On Fri, 13 Feb 2015, Jiri Kosina wrote:

> On Fri, 13 Feb 2015, Josh Poimboeuf wrote:
> 
> > > How about we take a slightly different aproach -- put a probe (or ftrace) 
> > > on __switch_to() during a klp transition period, and examine stacktraces 
> > > for tasks that are just about to start running from there?
> > > 
> > > The only tasks that would not be covered by this would be purely CPU-bound 
> > > tasks that never schedule. But we are likely in trouble with those anyway, 
> > > because odds are that non-rescheduling CPU-bound tasks are also 
> > > RT-priority tasks running on isolated CPUs, which we will fail to handle 
> > > anyway.
> > > 
> > > I think Masami used similar trick in his kpatch-without-stopmachine 
> > > aproach.
> > 
> > Yeah, that's definitely an option, though I'm really not too crazy about
> > it.  Hooking into the scheduler is kind of scary and disruptive.  
> 
> This is basically about running a stack checking for ->next before 
> switching to it, i.e. read-only operation (admittedly inducing some 
> latency, but that's the same with locking the runqueue). And only when in 
> transition phase.
> 
> > We'd also have to wake up all the sleeping processes.
> 
> Yes, I don't think there is a way around that.

I think there are two options how to do it if I understand you correctly.

1. we would put a probe on __switch_to and afterwards wake up all the 
   sleeping processes.

2. we would do it in an asynchronous manner.
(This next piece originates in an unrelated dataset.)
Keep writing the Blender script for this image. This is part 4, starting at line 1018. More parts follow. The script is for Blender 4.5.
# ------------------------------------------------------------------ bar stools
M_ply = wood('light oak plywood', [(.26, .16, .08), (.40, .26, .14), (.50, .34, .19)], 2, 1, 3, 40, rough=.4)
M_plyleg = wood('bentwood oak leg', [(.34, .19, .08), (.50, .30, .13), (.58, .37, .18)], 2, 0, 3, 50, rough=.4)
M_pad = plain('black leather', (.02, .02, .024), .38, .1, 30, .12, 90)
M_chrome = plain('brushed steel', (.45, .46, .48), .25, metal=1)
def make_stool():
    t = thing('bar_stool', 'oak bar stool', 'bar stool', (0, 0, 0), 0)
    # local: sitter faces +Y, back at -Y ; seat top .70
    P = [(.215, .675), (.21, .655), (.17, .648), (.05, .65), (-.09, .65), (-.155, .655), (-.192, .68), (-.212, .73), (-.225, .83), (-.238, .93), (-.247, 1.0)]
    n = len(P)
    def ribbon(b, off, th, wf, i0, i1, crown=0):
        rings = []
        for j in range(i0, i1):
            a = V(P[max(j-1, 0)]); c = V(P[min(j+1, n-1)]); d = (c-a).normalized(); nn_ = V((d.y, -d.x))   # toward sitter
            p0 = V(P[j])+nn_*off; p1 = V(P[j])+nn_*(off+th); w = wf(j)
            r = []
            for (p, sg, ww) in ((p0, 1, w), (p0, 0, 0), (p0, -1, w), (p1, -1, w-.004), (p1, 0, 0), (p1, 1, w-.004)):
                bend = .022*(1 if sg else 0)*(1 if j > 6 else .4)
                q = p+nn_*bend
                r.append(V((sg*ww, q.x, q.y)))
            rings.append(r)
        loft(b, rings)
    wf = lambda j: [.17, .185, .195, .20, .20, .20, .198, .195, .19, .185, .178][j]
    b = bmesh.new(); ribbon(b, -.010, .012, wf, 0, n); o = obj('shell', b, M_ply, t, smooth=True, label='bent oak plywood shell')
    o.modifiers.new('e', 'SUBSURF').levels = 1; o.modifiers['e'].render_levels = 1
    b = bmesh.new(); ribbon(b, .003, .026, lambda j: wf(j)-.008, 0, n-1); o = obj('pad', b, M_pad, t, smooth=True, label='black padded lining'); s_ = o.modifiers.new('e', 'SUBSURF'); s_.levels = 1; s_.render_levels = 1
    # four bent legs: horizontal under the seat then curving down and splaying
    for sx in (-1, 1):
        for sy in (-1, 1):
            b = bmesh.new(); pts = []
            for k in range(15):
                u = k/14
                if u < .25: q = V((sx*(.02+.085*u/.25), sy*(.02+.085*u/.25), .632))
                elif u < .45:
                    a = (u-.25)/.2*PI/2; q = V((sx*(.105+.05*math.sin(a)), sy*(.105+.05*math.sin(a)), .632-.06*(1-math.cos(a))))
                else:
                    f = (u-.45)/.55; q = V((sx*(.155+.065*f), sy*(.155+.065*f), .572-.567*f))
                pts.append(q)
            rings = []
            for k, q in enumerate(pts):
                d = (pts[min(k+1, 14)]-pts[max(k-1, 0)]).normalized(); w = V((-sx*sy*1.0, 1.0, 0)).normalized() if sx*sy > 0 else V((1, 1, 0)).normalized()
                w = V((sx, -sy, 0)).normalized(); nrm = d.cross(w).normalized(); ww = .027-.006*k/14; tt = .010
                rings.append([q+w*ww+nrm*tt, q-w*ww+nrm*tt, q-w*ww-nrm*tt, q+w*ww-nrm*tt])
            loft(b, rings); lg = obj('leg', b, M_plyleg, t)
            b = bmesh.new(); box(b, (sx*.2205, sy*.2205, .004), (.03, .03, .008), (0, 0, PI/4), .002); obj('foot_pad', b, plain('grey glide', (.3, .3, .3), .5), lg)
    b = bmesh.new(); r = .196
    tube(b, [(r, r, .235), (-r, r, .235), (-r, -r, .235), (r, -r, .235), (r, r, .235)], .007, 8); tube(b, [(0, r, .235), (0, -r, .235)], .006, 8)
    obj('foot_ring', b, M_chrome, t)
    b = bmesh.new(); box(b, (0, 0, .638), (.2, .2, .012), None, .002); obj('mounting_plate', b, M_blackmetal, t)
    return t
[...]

We would put a probe and let 
   the processes to wake themselves. The transition delayed workqueue 
   would only check if there is some non-migrated process. Of course if 
   some process sleeps for a long time it would take a long time to 
   complete the patching. It would be up to the user to send a signal to 
   the process to wake up.

Does it make sense? If yes, I cannot decide which approach is better.